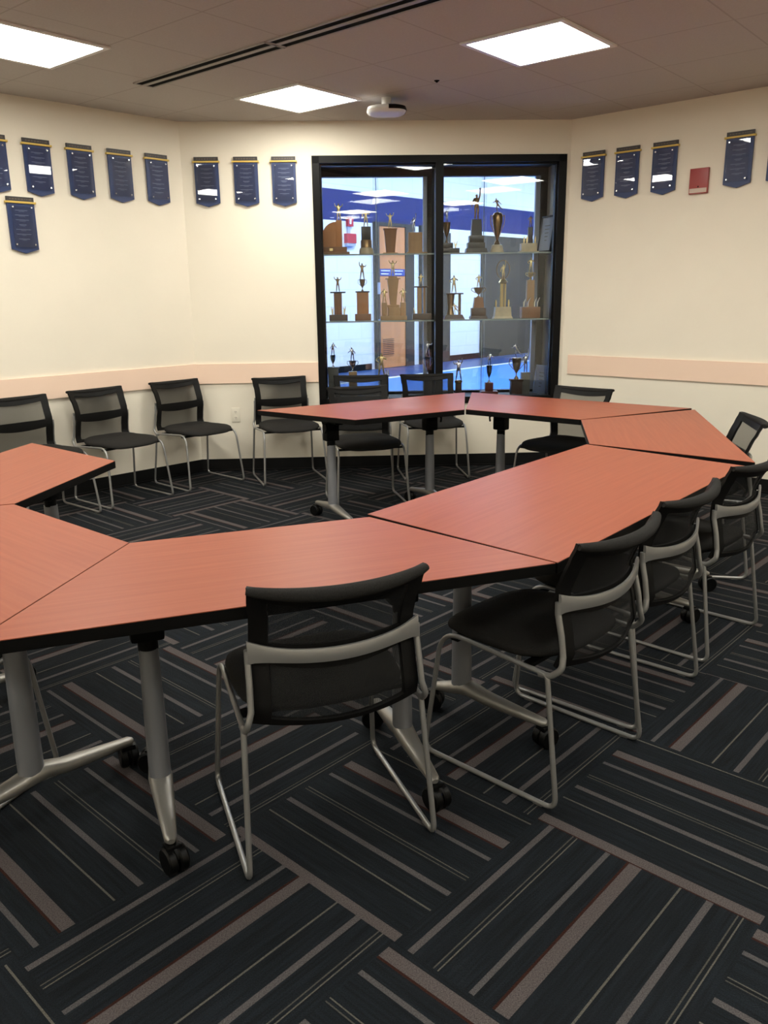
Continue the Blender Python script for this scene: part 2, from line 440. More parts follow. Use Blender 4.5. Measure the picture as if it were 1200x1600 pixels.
# trim the tiles at the wall lines
for P0, d in ((BL, dL), (BL, dB), (BR, dR), (PR, dBk1), (PBk, dBk2)):
    n = Vector((-d.y, d.x)); q = P0+n*.04
    bmesh.ops.bisect_plane(bm, geom=bm.verts[:]+bm.edges[:]+bm.faces[:], plane_co=(q.x, q.y, 0), plane_no=(n.x, n.y, 0), clear_outer=True)
me = bpy.data.meshes.new('floor'); bm.normal_update(); bm.to_mesh(me); bm.free()
struct(link('floor', me, M['carpet']))
bm = BM()
prism(bm, [(p.x, p.y) for p in (PL-dL*.1, PBk, PR+dR*.1, BR+nB*.1, BL+nB*.1)], -.12, -.004)
struct(fin(bm, 'floor_slab', M['black_base'], smooth=False))

# ceiling
LC = Vector((-.549, 6.17)); LA = Vector((1.433, -1.204)); LB = Vector((-1.335, -1.294))
LANG = math.atan2(LA.y, LA.x); LSTEP = LA.length/3
g1 = LA.normalized(); g2 = Vector((-g1.y, g1.x))
org = LC-(g1+g2)*(LSTEP/2)
bm = BM()
prism(bm, [(p.x, p.y) for p in (PL-dL*.2, PBk+Vector((0, -.2)), PR+dR*.2, BR+nB*.12+dB*.12, BL+nB*.12-dB*.12)], H, H+.1)
struct(fin(bm, 'ceiling', ceiling_mat(org, LANG, LSTEP), smooth=False))

# baseboards (black cove base) and peach rail
def strip(name, P0, d, s0, s1, z0, z1, t, mat, toe=0):
    n = Vector((d.y, -d.x)); bm = BM()
    a = P0+d*s0; b = P0+d*s1
    prism(bm, [(a.x, a.y), (b.x, b.y), (b.x+n.x*t, b.y+n.y*t), (a.x+n.x*t, a.y+n.y*t)], z0, z1)
    if toe: prism(bm, [(a.x, a.y), (b.x, b.y), (b.x+n.x*(t+toe), b.y+n.y*(t+toe)), (a.x+n.x*(t+toe), a.y+n.y*(t+toe))], z0, z0+.012)
    return struct(fin(bm, name, mat, smooth=False))
strip('baseboard_left', BL, dL, -LEN, 0, .001, .104, .008, M['black_base'], .008)
strip('baseboard_back', BL, dB, 0, 3.085, .001, .104, .008, M['black_base'], .008)
strip('baseboard_right', BR, dR, 0, LEN, .001, .104, .008, M['black_base'], .008)
strip('trim_rail_left', BL, dL, -LEN, -.002, .748, .912, .016, M['rail'])
strip('trim_rail_back', BL, dB, .002, WS0-.002, .748, .910, .016, M['rail'])
strip('trim_rail_right', BR, dR, .062, LEN, .783, .940, .016, M['rail'])

# ------------------------------------------------------------------ display window and trophy case
PANE_TURN = 3.7
win = struct(bpy.data.objects.new('window_1', None)); COL.objects.link(win)
bm = BM()
wbox(bm, WS0, WS0+.058, -.014, .10, WZ0, WZ1); wbox(bm, WS1-.062, WS1, -.014, .10, WZ0, WZ1)
wbox(bm, WS0, WS1, -.014, .10, WZ1-.055, WZ1); wbox(bm, WS0, WS1, -.014, .10, WZ0, WZ0+.055)
# inner stop bead
wbox(bm, WS0+.058, WS0+.07, .03, .09, WZ0, WZ1-.05); wbox(bm, WS1-.074, WS1-.06, .03, .09, WZ0, WZ1-.05)
wbox(bm, WS0+.05, WS1-.05, .03, .09, WZ1-.068, WZ1-.05)
struct(fin(bm, 'window_frame', M['black_frame'], win, smooth=False))
bm = BM(); wbox(bm, 2.005, 2.068, -.014, .10, WZ0+.05, WZ1-.05)
struct(fin(bm, 'mullion', M['black_frame'], win, smooth=False))
for a, b in ((WS0+.058, 2.005), (2.068, WS1-.062)):
    bm = BM(); mid = (a+b)/2; dp = dirv(2.3+PANE_TURN); np_ = Vector((-dp.y, dp.x)); pc = BL+dB*mid+nB*.055; hw = (b-a)/2+.012
    wbox(bm, -hw, hw, 0, .006, WZ0+.05, WZ1-.05, 0, pc, dp, np_)
    struct(fin(bm, 'pane', M['glass'], win, smooth=False))
CD = .54   # case depth
bm = BM(); wbox(bm, WS1-.030, WS1+.05, .10, CD, WZ0-.05, WZ1+.05)
struct(fin(bm, 'wall_case_right', M['wall'], smooth=False))
bm = BM(); wbox(bm, WS0-.05, WS0+.030, .10, CD, WZ0-.05, WZ1+.05)
struct(fin(bm, 'wall_case_left', M['wall'], smooth=False))
bm = BM(); wbox(bm, WS0-.05, WS1+.05, .10, CD, WZ0-.05, WZ0+.03)
struct(fin(bm, 'floor_case', M['black_base'], smooth=False))
bm = BM(); wbox(bm, WS0-.05, WS1+.05, .10, CD, WZ1-.03, WZ1+.05)
struct(fin(bm, 'ceiling_case', M['black_frame'], smooth=False))
win2 = struct(bpy.data.objects.new('window_2', None)); COL.objects.link(win2)
bm = BM()
wbox(bm, WS0-.05, WS0+.062, CD-.05, CD+.02, WZ0, WZ1+.05); wbox(bm, WS1-.088, WS1+.05, CD-.05, CD+.02, WZ0, WZ1+.05)
wbox(bm, WS0, WS1, CD-.05, CD+.02, WZ1-.092, WZ1+.05); wbox(bm, WS0, WS1, CD-.05, CD+.02, WZ0, WZ0+.05)
struct(fin(bm, 'window_frame', M['black_frame'], win2, smooth=False))
bm = BM(); wbox(bm, 1.984, 2.062, CD-.05, CD+.02, WZ0+.05, WZ1-.09)
struct(fin(bm, 'mullion', M['black_frame'], win2, smooth=False))
bm = BM(); wbox(bm, 1.950, 1.984, CD-.03, CD+.015, WZ0+.05, WZ1-.09); wbox(bm, WS1-.128, WS1-.088, CD-.03, CD+.015, WZ0+.05, WZ1-.09)
struct(fin(bm, 'track_strip', M['alu_blue'], win2, smooth=False))
for a, b, o in ((WS0+.06, 1.56, .02), (1.52, 1.95, .03), (2.06, 2.50, .02), (2.46, WS1-.12, .03)):
    bm = BM(); mid = (a+b)/2; pc = BL+dB*mid+nB*(CD-o+.005); hw = (b-a)/2+.005
    wbox(bm, -hw, hw, 0, .005, WZ0+.045, WZ1-.085, 0, pc, dp, np_)
    struct(fin(bm, 'pane', M['rear_glass'], win2, smooth=False))
for s in (1.54, 2.475):
    bm = BM(); wbox(bm, s, s+.006, CD-.036, CD-.028, WZ0+.05, WZ1-.09)
    struct(fin(bm, 'pane_edge', M['glass_edge'], win2, smooth=False))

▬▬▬

• _Task_
Pictures stay out. Repeat only the lines from the beginning of the data through the line that has "LEN, .783, .940, .016, M['rail'])".

• _Exercise response_
Continue the Blender Python script for this scene: part 2, from line 440. More parts follow. Use Blender 4.5. Measure the picture as if it were 1200x1600 pixels.
# trim the tiles at the wall lines
for P0, d in ((BL, dL), (BL, dB), (BR, dR), (PR, dBk1), (PBk, dBk2)):
    n = Vector((-d.y, d.x)); q = P0+n*.04
    bmesh.ops.bisect_plane(bm, geom=bm.verts[:]+bm.edges[:]+bm.faces[:], plane_co=(q.x, q.y, 0), plane_no=(n.x, n.y, 0), clear_outer=True)
me = bpy.data.meshes.new('floor'); bm.normal_update(); bm.to_mesh(me); bm.free()
struct(link('floor', me, M['carpet']))
bm = BM()
prism(bm, [(p.x, p.y) for p in (PL-dL*.1, PBk, PR+dR*.1, BR+nB*.1, BL+nB*.1)], -.12, -.004)
struct(fin(bm, 'floor_slab', M['black_base'], smooth=False))

# ceiling
LC = Vector((-.549, 6.17)); LA = Vector((1.433, -1.204)); LB = Vector((-1.335, -1.294))
LANG = math.atan2(LA.y, LA.x); LSTEP = LA.length/3
g1 = LA.normalized(); g2 = Vector((-g1.y, g1.x))
org = LC-(g1+g2)*(LSTEP/2)
bm = BM()
prism(bm, [(p.x, p.y) for p in (PL-dL*.2, PBk+Vector((0, -.2)), PR+dR*.2, BR+nB*.12+dB*.12, BL+nB*.12-dB*.12)], H, H+.1)
struct(fin(bm, 'ceiling', ceiling_mat(org, LANG, LSTEP), smooth=False))

# baseboards (black cove base) and peach rail
def strip(name, P0, d, s0, s1, z0, z1, t, mat, toe=0):
    n = Vector((d.y, -d.x)); bm = BM()
    a = P0+d*s0; b = P0+d*s1
    prism(bm, [(a.x, a.y), (b.x, b.y), (b.x+n.x*t, b.y+n.y*t), (a.x+n.x*t, a.y+n.y*t)], z0, z1)
    if toe: prism(bm, [(a.x, a.y), (b.x, b.y), (b.x+n.x*(t+toe), b.y+n.y*(t+toe)), (a.x+n.x*(t+toe), a.y+n.y*(t+toe))], z0, z0+.012)
    return struct(fin(bm, name, mat, smooth=False))
strip('baseboard_left', BL, dL, -LEN, 0, .001, .104, .008, M['black_base'], .008)
strip('baseboard_back', BL, dB, 0, 3.085, .001, .104, .008, M['black_base'], .008)
strip('baseboard_right', BR, dR, 0, LEN, .001, .104, .008, M['black_base'], .008)
strip('trim_rail_left', BL, dL, -LEN, -.002, .748, .912, .016, M['rail'])
strip('trim_rail_back', BL, dB, .002, WS0-.002, .748, .910, .016, M['rail'])
strip('trim_rail_right', BR, dR, .062, LEN, .783, .940, .016, M['rail'])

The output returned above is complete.